Today, my fellow Americans, you get to choose between two superstar election pollsters. In one corner, we have Dean Chambers, the creator of the tin foil hat UnSkewed Polls and the laughing stock of the political media. In the other corner we have defending champion Nate Silver, the creator of the polling blog 538, which correctly predicted the popular vote split in the 2008 presidential election and was only four votes off of correctly predicting Barack Obama's number in the electoral college. Silver's track record may lead you to put your faith in him, but wait, Chambers has a compelling argument for his side: Have you ever noticed that Nate Silver is "thin and effeminate" (i.e. GAY)?

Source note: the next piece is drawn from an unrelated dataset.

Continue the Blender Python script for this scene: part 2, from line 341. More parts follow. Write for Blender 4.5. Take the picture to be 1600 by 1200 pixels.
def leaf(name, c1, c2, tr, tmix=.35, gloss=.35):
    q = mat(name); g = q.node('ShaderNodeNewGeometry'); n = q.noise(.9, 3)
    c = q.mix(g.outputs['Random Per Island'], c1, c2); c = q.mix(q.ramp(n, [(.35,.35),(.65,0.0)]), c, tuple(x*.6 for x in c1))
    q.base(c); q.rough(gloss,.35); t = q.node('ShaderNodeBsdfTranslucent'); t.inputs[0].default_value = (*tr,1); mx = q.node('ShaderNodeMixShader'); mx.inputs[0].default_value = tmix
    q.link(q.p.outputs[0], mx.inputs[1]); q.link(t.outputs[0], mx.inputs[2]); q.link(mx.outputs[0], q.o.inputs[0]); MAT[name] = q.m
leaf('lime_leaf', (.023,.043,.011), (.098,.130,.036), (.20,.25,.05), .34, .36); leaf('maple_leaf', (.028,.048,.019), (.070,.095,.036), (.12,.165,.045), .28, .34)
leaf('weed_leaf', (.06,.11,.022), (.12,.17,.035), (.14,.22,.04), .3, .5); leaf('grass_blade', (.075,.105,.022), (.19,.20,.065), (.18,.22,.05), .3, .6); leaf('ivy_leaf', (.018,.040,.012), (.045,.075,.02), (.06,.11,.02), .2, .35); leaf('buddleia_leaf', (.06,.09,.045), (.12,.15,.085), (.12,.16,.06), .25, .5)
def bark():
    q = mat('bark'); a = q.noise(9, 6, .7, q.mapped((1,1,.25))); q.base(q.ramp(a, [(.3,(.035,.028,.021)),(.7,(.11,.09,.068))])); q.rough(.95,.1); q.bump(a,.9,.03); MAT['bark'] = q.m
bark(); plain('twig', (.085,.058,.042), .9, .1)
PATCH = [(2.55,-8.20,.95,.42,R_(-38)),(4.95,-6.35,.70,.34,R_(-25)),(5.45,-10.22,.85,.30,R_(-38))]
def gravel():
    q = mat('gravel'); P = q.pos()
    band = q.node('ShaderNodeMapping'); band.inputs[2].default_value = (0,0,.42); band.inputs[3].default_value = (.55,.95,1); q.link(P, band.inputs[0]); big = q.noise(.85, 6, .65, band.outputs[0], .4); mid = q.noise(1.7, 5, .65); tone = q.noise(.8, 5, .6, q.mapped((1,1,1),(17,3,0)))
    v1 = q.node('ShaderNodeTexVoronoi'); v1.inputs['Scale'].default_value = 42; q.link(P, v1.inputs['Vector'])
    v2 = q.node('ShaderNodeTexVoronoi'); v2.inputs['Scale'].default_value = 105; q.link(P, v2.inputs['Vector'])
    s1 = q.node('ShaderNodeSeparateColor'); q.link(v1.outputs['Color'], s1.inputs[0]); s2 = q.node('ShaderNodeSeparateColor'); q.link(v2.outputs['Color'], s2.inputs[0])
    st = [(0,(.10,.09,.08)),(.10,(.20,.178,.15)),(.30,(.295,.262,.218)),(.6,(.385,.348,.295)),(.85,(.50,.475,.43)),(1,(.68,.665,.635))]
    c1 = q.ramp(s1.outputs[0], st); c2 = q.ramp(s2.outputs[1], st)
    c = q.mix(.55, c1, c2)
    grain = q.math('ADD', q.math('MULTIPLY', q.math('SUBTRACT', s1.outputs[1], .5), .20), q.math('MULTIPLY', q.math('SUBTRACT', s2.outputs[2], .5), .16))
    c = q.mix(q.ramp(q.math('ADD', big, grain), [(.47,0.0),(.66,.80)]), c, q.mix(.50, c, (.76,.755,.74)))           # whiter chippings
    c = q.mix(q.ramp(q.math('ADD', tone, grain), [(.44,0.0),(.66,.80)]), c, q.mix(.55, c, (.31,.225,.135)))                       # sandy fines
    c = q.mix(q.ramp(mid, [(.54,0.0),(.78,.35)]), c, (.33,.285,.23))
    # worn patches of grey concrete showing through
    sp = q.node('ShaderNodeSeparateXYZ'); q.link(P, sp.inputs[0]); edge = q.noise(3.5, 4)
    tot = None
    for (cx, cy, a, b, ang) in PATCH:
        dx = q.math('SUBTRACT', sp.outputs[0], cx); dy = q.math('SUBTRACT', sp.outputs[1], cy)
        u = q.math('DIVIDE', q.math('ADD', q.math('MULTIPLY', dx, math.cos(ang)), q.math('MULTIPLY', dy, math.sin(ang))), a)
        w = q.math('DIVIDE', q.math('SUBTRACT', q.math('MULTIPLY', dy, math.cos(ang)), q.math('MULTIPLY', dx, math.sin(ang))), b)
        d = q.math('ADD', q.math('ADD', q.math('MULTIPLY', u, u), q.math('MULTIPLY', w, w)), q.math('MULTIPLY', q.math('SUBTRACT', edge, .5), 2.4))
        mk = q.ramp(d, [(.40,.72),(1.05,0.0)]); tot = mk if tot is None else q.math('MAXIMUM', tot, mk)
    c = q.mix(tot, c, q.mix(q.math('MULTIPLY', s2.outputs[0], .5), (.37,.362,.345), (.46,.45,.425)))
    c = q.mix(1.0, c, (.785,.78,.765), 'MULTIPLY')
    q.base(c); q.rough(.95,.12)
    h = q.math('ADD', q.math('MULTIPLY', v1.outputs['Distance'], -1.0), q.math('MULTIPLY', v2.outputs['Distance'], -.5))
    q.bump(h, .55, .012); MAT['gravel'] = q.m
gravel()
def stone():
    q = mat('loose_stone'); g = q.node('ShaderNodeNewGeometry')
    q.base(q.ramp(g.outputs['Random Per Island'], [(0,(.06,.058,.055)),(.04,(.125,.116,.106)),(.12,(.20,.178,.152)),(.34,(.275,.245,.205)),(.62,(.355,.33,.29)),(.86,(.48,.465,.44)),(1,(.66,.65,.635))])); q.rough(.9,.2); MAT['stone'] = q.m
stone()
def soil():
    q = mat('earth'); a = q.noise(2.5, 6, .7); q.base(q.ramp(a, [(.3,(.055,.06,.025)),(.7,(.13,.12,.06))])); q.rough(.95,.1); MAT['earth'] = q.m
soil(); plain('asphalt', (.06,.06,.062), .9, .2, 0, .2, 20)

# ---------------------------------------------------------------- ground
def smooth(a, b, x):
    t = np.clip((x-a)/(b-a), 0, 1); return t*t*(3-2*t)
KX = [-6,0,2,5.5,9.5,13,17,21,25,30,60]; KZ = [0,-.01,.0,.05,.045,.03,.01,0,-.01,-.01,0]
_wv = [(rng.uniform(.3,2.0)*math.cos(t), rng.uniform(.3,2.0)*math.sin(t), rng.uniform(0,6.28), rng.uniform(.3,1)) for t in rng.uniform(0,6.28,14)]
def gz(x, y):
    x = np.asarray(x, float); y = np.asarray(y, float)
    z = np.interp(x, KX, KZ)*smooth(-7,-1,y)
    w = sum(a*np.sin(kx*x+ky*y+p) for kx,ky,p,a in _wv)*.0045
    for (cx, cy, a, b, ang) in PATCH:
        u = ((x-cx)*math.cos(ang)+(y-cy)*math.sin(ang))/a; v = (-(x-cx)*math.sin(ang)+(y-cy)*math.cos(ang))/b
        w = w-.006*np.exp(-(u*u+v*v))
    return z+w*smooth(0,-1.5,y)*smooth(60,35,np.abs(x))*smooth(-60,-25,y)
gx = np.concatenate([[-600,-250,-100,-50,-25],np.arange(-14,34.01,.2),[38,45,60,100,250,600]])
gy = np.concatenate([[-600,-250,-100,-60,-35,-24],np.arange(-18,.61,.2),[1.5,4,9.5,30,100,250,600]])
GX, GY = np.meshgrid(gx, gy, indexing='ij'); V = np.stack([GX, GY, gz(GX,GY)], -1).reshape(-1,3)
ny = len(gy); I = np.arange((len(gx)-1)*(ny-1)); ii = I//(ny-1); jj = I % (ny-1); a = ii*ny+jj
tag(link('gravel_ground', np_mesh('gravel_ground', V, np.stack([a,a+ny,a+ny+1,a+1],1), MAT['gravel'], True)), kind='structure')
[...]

Nate Silver is a man of very small stature, a thin and effeminate man with a soft-sounding voice that sounds almost exactly like the "Mr. New Castrati" voice used by Rush Limbaugh on his program. In fact, Silver could easily be the poster child for the New Castrati in both image and sound. Nate Silver, like most liberal and leftist celebrities and favorites, might be of average intelligence but is surely not the genius he's made out to be. His political analyses are average at best and his projections, at least this year, are extremely biased in favor of the Democrats.

Can we even call Nate Silver a man? I think not. Can men (forget women, duh) trust the polls of this gay... person, this gay person who can't see that Mitt Romney is clearly running away with the 2012 election? I think that answer is obvious. Silver may have been terrifyingly accurate in 2008, but, like Chambers says, "it's highly unlikely his current methods and projections will have the [same] level of accuracy." Plus, he's gay.

Dean Chambers is America's pollster. Unlike Silver, who "appears to look at the polls available and decide which ones to put more 'weighting' on in compiling his own average," Chambers has, uh, "re-weighted national polling data" that "just didn't look right." Finally, some polling that looks right. Finally, some clarity in this tumultuous election season.

The liberal media may tout Silver's predictions leading up to election night, but American hero Dean Chambers is providing something that this country desperately needs: some straight talk.